Spurs Agree Deal For Former Juventus Boss To Interim Head Coach
Published on Saturday, 14 February 2026 at 2:36 am
Tottenham Hotspur have verbally agreed a deal to appoint Igor Tudor as interim head coach until the end of the season, The Athletic’s David Ornstein reports, in a move designed to halt a Premier League slide that has left the club five points above the relegation zone.
Tudor, 45, arrives without the security of a long-term contract, charged solely with delivering short-term results and restoring belief inside a dressing room that has won only twice in 17 league matches under the departed Thomas Frank. The Dane was dismissed after an eight-game winless run culminated in a 2-1 home defeat to Newcastle United, a result that left Spurs 16th and intensified fan unrest.
While Spurs cruised into the Champions League last 16, domestic form deteriorated so sharply that the board opted for what club sources describe as a “firefighter” appointment rather than a structural rebuild. Managing director of football Johan Lange and chief operating officer Vinai Venkatesham have led negotiations, with plans to reassess a permanent hire in the summer.
Tudor’s résumé is built on rapid interventions. A former Juventus defender with 174 appearances and two Serie A winner’s medals, he has since taken charge of Juventus, Marseille, Galatasaray and Lazio, environments notorious for instant pressure and high turnover.
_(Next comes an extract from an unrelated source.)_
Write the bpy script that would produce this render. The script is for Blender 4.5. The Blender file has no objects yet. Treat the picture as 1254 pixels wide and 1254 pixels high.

Ornstein notes the Croatian’s “track record of making an immediate impact,” a quality Tottenham hope will translate into points before the season slips away entirely.
His previous spell in Turin ended after seven months and a winless streak of eight matches, yet insiders believe that experience of navigating institutional expectation will serve him well in north London. The squad’s next assignment could hardly be more volatile: a north London derby against Arsenal that may decide whether optimism or dread colours the final weeks of the campaign.
Interim coaches often reshape hierarchies, and players who have underperformed for Frank now face a reset. Tudor’s reputation for defensive rigour and direct, intense sessions suggests Spurs may shelve expansive principles in favour of compactness and swift counter-attacks. Supporters, resigned to survival mode, have welcomed the pragmatism, hoping the new voice can galvanise a group that has looked short on confidence.
A positive result at the Emirates would buy precious goodwill; a heavy loss would edge the club closer to a relegation fight few envisioned when European qualification was the summer target. Either way, Tudor’s brief is explicit: steady the ship, collect points, and leave the next permanent manager a platform rather than a wreckage.
For a club that craves long-term vision, the short-term fix may be exactly what this fractured season demands.